The young performers are engaging, even endearing, and they sketch reasonable performances from the script’s wafer-thin character notes. Raphael’s repressed Yo-Yo is a stitch, particularly as he “punishes” himself by slowly plucking one eyebrow into oblivion (a much more palatable alternative to, say, cutting). Szohr channels some vulnerability as Marielena, probably this story’s closest approximation to a real human being.

O’Brien thaws credibly as the initially wary but eventually accommodating Stuart, and Brener’s eager-beaver Lyle is moderately funny for the way he constantly over-compensates.

Byrne, as well, is appropriately tart as the wary Dana, naturally suspicious of a smooth talker like Nick; Byrne delivers her lines quite well. Josh Gad pops up as a silent, bearded “Google Jedi” who comes to Billy’s aid at an emotionally crucial moment: a cute part with an amusing payoff.

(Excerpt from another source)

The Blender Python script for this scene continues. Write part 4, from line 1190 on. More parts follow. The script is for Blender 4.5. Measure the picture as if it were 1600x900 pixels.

On the other hand, John Goodman is wasted in a pointless cameo as Billy and Nick’s initial boss: the guy who exists mostly to tell them they’ve lost their jobs, after which he exits the stage.

Far worse, Will Ferrell pops up as Nick’s sister’s lecherous boyfriend, a mattress salesman who seems determined to copulate — on his own merchandise — with every babe who wanders into his store. Ferrell isn’t the slightest bit funny, and — as with the strip club sequence — this vulgar detour seems to belong to some other film.

As for this film, though, it’s difficult to shake the notion that it’s little more than a frankly astonishing valentine to Google: a jaw-dropping example of corporate placement that bodes ill for the future of such behavior. Given that the Googleplex and its staffers’ “googliness” are as much a character as any of the human cast members, this Silicon Valley country club fares better than they do.

In other words, having endured this inconsequential film, I’d love to work at Google ... but not alongside any of these twits.